Scenes as source code

Begin

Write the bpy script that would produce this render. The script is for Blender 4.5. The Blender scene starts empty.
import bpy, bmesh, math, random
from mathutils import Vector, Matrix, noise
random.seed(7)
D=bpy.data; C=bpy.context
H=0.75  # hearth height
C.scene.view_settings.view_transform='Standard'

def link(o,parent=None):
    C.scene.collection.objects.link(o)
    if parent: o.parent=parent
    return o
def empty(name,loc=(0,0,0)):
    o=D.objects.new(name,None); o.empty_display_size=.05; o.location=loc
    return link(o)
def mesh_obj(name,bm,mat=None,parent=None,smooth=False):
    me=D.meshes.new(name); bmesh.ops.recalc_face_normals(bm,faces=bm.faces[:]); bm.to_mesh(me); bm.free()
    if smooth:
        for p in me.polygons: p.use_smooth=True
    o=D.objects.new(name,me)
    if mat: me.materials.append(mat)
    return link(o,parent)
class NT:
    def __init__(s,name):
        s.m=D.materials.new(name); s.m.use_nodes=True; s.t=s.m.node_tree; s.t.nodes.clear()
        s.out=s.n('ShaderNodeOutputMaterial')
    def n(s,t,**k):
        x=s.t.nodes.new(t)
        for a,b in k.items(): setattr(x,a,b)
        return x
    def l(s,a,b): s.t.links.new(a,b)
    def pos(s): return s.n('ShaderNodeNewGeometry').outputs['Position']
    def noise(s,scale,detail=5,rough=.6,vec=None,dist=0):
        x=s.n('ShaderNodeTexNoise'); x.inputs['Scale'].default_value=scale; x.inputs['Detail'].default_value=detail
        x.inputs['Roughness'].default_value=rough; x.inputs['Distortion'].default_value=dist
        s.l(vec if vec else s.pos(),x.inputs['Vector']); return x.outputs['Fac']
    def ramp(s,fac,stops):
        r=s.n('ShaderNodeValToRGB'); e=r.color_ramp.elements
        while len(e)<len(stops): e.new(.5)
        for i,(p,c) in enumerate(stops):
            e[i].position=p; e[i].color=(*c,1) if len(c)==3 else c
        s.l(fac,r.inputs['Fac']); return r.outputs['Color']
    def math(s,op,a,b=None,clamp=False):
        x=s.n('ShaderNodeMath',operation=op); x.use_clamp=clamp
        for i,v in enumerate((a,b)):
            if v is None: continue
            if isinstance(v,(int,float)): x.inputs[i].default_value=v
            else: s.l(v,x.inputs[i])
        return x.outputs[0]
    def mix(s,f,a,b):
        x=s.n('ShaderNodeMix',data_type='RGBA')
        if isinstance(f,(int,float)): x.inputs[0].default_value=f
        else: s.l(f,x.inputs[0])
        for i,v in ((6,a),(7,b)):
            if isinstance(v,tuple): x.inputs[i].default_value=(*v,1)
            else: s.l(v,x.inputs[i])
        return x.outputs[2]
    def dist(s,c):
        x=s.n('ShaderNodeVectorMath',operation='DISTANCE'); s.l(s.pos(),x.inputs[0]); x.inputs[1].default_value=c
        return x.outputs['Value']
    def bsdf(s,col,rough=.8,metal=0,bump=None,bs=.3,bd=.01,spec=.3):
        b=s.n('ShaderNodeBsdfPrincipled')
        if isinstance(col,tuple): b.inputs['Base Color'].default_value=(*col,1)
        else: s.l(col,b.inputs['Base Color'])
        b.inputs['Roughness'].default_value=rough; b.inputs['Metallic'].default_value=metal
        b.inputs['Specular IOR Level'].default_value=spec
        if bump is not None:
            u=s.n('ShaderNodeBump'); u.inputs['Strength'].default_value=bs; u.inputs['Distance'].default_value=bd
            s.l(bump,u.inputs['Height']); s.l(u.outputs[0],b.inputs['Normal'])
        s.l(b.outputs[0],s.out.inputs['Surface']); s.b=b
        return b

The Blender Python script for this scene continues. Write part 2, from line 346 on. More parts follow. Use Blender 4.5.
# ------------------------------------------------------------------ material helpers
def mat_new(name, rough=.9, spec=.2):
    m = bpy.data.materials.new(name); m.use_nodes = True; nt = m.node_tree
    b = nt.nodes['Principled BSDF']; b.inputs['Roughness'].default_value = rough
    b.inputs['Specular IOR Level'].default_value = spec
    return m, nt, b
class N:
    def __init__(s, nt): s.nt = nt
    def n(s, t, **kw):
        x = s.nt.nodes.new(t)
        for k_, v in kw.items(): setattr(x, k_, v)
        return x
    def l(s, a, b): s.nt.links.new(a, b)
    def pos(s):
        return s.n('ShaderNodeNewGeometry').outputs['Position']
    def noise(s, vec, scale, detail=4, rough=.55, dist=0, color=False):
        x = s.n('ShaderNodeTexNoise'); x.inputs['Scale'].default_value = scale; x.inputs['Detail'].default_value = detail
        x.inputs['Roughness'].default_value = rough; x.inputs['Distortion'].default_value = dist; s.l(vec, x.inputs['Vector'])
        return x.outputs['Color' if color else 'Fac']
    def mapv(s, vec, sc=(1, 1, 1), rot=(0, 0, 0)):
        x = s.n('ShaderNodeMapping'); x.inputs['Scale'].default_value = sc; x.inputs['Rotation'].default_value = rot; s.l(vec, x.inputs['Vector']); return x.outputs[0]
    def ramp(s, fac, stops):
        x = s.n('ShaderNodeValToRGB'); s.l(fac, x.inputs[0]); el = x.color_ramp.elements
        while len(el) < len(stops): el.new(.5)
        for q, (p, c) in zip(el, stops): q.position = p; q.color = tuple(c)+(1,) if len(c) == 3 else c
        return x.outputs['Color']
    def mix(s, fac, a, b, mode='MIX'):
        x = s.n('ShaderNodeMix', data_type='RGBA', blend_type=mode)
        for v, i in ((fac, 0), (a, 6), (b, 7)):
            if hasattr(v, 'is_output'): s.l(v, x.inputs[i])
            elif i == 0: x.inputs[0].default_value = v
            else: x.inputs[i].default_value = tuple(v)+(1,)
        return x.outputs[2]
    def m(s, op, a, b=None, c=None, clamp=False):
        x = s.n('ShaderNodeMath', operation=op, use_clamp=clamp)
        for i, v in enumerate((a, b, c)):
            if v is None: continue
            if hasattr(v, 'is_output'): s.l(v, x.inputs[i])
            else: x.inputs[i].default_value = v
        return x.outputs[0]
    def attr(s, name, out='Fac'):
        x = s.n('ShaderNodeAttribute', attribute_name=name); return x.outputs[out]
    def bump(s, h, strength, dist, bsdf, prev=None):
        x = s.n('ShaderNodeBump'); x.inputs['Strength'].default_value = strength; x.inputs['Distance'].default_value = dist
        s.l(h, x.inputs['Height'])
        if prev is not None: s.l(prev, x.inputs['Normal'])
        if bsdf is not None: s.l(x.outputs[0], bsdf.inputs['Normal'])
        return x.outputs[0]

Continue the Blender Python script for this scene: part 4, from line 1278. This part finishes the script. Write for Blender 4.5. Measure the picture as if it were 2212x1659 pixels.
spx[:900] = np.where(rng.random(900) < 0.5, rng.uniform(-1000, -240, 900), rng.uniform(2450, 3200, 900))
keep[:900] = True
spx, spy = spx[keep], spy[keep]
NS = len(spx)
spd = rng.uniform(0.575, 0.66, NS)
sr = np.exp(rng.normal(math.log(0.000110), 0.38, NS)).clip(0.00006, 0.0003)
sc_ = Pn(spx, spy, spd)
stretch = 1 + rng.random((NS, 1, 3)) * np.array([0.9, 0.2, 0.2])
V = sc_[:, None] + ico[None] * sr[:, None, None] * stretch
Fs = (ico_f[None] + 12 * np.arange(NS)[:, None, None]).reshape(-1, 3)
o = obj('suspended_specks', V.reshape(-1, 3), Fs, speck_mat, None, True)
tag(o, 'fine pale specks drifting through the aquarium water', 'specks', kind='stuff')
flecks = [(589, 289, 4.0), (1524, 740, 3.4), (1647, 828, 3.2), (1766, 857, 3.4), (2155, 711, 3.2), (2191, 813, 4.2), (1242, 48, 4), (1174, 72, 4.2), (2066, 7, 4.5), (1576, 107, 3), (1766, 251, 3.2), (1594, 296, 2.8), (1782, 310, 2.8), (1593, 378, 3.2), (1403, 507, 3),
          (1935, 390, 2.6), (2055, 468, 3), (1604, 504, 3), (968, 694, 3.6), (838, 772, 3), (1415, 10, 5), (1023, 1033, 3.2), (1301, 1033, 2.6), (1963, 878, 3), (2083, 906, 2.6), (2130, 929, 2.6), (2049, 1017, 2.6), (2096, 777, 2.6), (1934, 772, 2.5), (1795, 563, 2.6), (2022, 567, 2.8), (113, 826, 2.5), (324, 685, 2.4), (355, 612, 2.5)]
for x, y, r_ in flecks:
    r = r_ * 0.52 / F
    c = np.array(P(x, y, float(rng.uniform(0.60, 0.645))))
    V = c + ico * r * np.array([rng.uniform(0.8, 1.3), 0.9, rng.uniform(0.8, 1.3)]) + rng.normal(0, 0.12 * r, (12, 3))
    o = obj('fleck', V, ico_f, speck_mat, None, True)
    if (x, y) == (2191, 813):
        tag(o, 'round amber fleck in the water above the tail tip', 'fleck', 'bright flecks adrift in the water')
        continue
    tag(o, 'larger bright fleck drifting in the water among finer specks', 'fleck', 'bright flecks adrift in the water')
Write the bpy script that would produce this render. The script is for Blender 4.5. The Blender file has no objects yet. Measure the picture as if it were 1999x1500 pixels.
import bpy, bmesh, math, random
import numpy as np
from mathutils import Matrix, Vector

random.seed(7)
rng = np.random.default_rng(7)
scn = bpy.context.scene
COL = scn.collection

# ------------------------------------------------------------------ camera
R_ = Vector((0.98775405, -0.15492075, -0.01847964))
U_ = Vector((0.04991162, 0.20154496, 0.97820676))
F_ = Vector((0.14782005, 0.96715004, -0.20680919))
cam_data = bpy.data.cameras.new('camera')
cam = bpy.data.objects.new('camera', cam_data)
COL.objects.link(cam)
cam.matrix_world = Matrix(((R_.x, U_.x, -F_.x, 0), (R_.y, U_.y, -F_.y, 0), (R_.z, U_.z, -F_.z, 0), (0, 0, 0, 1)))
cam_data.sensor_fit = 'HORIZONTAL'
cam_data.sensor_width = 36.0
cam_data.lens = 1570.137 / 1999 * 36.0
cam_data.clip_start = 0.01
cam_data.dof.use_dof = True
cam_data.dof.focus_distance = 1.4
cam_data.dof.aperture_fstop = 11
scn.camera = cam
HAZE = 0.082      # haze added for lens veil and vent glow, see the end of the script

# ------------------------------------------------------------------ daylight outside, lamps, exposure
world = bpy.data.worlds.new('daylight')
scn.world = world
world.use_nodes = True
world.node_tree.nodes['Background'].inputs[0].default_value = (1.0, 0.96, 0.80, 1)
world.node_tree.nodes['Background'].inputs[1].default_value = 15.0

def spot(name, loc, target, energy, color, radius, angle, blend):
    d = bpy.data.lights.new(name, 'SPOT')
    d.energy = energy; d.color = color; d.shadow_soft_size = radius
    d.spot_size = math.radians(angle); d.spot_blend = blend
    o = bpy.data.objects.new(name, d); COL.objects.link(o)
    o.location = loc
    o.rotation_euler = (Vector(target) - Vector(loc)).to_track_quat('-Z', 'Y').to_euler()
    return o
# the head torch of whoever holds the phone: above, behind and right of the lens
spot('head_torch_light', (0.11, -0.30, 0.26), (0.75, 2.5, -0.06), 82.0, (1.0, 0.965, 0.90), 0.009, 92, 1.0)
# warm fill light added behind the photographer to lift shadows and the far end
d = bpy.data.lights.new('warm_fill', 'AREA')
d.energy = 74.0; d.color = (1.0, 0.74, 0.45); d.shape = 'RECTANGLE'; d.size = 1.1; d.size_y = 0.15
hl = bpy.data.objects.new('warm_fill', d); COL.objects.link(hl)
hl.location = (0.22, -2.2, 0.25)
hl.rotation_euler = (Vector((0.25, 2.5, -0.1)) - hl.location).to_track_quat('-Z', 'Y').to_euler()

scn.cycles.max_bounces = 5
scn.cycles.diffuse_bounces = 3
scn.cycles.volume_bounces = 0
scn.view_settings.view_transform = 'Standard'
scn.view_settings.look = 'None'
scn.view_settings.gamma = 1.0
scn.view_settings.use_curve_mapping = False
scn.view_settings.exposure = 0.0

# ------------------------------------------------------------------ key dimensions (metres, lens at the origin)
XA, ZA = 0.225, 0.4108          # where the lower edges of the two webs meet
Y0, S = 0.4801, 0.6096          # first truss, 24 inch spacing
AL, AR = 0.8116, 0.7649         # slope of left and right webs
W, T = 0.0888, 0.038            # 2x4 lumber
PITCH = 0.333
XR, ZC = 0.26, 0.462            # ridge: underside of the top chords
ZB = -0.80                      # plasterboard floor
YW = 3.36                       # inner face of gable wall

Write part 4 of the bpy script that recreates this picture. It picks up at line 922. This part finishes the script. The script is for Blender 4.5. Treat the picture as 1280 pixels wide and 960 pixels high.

End

Using the entries above, give again exactly the lines from the line holding "were 1999x1500 pixels." through the line holding "COL = scn.collection". Include both end lines and nothing else.

Write the bpy script that would produce this render. The script is for Blender 4.5. The Blender file has no objects yet. Measure the picture as if it were 1999x1500 pixels.
import bpy, bmesh, math, random
import numpy as np
from mathutils import Matrix, Vector

random.seed(7)
rng = np.random.default_rng(7)
scn = bpy.context.scene
COL = scn.collection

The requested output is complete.